Andhra Pradesh coastal landscape — Bay of Bengal beaches, Eastern Ghats hills and Godavari delta

In simple terms: Andhra Pradesh has 972 kilometres of Bay of Bengal coastline — more than Goa and Kerala combined. It has the Eastern Ghats producing organically grown coffee. It has the Godavari river delta, which looks like Kerala and functions independently of any tourism marketing. And it has a cuisine so distinctively spiced that it has a global reputation among people who have never visited the state. Most travellers know none of this.

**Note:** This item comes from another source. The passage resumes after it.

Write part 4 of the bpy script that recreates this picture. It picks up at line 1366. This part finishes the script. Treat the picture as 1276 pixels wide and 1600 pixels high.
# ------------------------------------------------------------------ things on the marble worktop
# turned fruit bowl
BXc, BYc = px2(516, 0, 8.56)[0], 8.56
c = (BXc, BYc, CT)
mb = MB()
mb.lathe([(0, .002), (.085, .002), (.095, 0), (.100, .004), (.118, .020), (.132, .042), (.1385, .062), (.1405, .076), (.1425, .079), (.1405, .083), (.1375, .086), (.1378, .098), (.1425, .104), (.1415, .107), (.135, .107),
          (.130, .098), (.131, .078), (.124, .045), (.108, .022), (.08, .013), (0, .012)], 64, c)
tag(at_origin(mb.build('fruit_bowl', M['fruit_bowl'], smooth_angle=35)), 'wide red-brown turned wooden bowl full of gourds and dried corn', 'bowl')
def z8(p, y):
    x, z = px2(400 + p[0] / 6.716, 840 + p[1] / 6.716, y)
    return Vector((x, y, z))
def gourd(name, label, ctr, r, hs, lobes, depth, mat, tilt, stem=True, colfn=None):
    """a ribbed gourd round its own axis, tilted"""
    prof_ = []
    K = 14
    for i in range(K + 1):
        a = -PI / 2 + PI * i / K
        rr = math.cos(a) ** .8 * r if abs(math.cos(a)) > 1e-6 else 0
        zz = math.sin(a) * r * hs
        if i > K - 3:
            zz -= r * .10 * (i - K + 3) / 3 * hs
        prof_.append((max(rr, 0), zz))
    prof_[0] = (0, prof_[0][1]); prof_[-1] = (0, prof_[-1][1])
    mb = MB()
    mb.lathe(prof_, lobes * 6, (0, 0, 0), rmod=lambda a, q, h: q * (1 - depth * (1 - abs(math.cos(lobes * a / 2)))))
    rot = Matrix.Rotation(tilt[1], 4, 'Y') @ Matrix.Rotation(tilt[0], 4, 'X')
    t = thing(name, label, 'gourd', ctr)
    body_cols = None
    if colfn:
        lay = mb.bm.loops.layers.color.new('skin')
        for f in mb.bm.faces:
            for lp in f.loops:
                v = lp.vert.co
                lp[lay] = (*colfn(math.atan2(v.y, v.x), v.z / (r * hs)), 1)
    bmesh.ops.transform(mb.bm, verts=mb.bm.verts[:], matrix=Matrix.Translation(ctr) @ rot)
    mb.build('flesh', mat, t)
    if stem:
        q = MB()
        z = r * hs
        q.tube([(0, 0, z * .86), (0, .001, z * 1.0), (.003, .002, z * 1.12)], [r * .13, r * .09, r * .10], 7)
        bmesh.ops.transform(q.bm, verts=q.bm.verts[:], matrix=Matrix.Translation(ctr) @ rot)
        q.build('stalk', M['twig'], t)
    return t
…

The conversation around South India travel has been dominated for decades by a familiar set of names — Kerala's backwaters, Goa's beaches, Tamil Nadu's UNESCO heritage, Bangalore's modernity. Andhra Pradesh tourism exists in this conversation as an afterthought, defined externally by a pilgrimage destination most people visit but few truly explore, and by a city (Hyderabad) that technically left the state's fold in 2014. The actual state — its 13 districts, its 972km coastline, its Eastern Ghats hill range, its Krishna and Godavari river deltas, its Rayalaseema interior with canyons and caves that most Indians have never seen — remains consistently and inexplicably outside mainstream travel awareness.

According to Andhra Pradesh Tourism Development Corporation data, domestic tourist arrivals crossed 221 million in 2023 — making it one of India's top five states for domestic travel. Virtually all of that volume concentrated in three or four places. The rest of the state was, and largely still is, offbeat Andhra Pradesh by default rather than by design. For travellers willing to look slightly beyond the standard routes, this is not a problem. It is precisely the opportunity.

"Why is nobody talking about this state more? That is the question I kept asking as I drove from Vizag's beaches through the Eastern Ghats to Araku's coffee valley, then down through the Godavari delta and into the canyon country of Rayalaseema. The answer, I think, is simply that Andhra Pradesh has not yet learned to promote itself loudly. The experiences are all there. The marketing is just quiet."